Challenge - Extract only the first line of the listing and every line after it up to and including the one with "wd.node_tree.nodes['Background'].inputs[1].default_value = 0.52". Omit the pictures.

Data provided -
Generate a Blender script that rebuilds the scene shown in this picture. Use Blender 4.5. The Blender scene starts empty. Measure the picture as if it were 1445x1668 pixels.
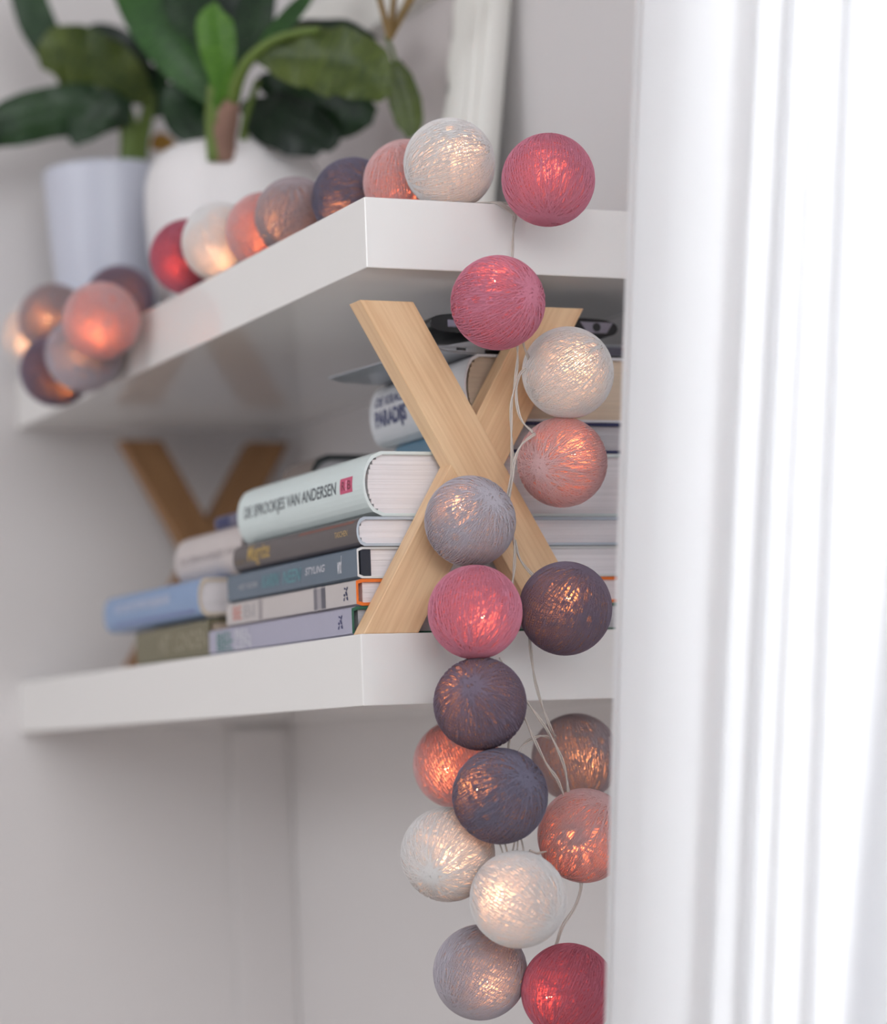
import bpy, bmesh, math, random
from mathutils import Vector, Matrix, noise
import numpy as np
random.seed(7)
scn = bpy.context.scene
COL = scn.collection

# ---------------------------------------------------------------- camera
RIGHT = Vector((0.41431597, 0.90932841, -0.03826384))
DOWN = Vector((-0.09646717, 0.0020703, -0.99533401))
FWD = Vector((-0.90500628, 0.41607398, 0.0885781))
CAM = Vector((1.6823, -0.7219, -0.3855))
FPX, W, H = 4339.9, 1445, 1668
cd = bpy.data.cameras.new('camera'); cam = bpy.data.objects.new('camera', cd); COL.objects.link(cam)
M = Matrix.Identity(4)
for i in range(3):
    M[i][0] = RIGHT[i]; M[i][1] = -DOWN[i]; M[i][2] = -FWD[i]; M[i][3] = CAM[i]
cam.matrix_world = M
cd.sensor_fit = 'HORIZONTAL'; cd.sensor_width = 24; cd.lens = FPX / W * 24
cd.clip_start = 0.05
cd.dof.use_dof = True; cd.dof.focus_distance = 1.86; cd.dof.aperture_fstop = 2.3; cd.dof.aperture_blades = 0
scn.camera = cam

# ---------------------------------------------------------------- world, lights, exposure
scn.view_settings.view_transform = 'Standard'; scn.view_settings.look = 'None'
scn.view_settings.gamma = 1; scn.view_settings.use_curve_mapping = False
scn.view_settings.exposure = 0.40
wd = bpy.data.worlds.new('world'); scn.world = wd; wd.use_nodes = True
wd.node_tree.nodes['Background'].inputs[0].default_value = (0.90, 0.94, 1.0, 1)
wd.node_tree.nodes['Background'].inputs[1].default_value = 0.52

def area(name, loc, target, sx, sy, power, col=(1, 1, 1)):
    l = bpy.data.lights.new(name, 'AREA'); l.shape = 'RECTANGLE'; l.size = sx; l.size_y = sy
    l.energy = power; l.color = col
    o = bpy.data.objects.new(name, l); COL.objects.link(o); o.location = loc
    o.rotation_euler = (Vector(target) - Vector(loc)).to_track_quat('-Z', 'Y').to_euler()
    return o
area('room_window_light', (3.2, -0.9, 0.9), (0, 0.0, -0.2), 1.6, 1.8, 38, (0.97, 0.985, 1.0))
area('side_window_light', (0.1, -3.2, 1.0), (-0.3, 0.2, -0.1), 1.4, 1.4, 21, (0.96, 0.98, 1.0))
area('daylight_behind_curtain', (0.72, 1.2, 0.0), (0.6, 0.1, -0.1), 1.3, 2.2, 51, (0.95, 0.97, 1.0))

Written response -
Generate a Blender script that rebuilds the scene shown in this picture. Use Blender 4.5. The Blender scene starts empty. Measure the picture as if it were 1445x1668 pixels.
import bpy, bmesh, math, random
from mathutils import Vector, Matrix, noise
import numpy as np
random.seed(7)
scn = bpy.context.scene
COL = scn.collection

# ---------------------------------------------------------------- camera
RIGHT = Vector((0.41431597, 0.90932841, -0.03826384))
DOWN = Vector((-0.09646717, 0.0020703, -0.99533401))
FWD = Vector((-0.90500628, 0.41607398, 0.0885781))
CAM = Vector((1.6823, -0.7219, -0.3855))
FPX, W, H = 4339.9, 1445, 1668
cd = bpy.data.cameras.new('camera'); cam = bpy.data.objects.new('camera', cd); COL.objects.link(cam)
M = Matrix.Identity(4)
for i in range(3):
    M[i][0] = RIGHT[i]; M[i][1] = -DOWN[i]; M[i][2] = -FWD[i]; M[i][3] = CAM[i]
cam.matrix_world = M
cd.sensor_fit = 'HORIZONTAL'; cd.sensor_width = 24; cd.lens = FPX / W * 24
cd.clip_start = 0.05
cd.dof.use_dof = True; cd.dof.focus_distance = 1.86; cd.dof.aperture_fstop = 2.3; cd.dof.aperture_blades = 0
scn.camera = cam

# ---------------------------------------------------------------- world, lights, exposure
scn.view_settings.view_transform = 'Standard'; scn.view_settings.look = 'None'
scn.view_settings.gamma = 1; scn.view_settings.use_curve_mapping = False
scn.view_settings.exposure = 0.40
wd = bpy.data.worlds.new('world'); scn.world = wd; wd.use_nodes = True
wd.node_tree.nodes['Background'].inputs[0].default_value = (0.90, 0.94, 1.0, 1)
wd.node_tree.nodes['Background'].inputs[1].default_value = 0.52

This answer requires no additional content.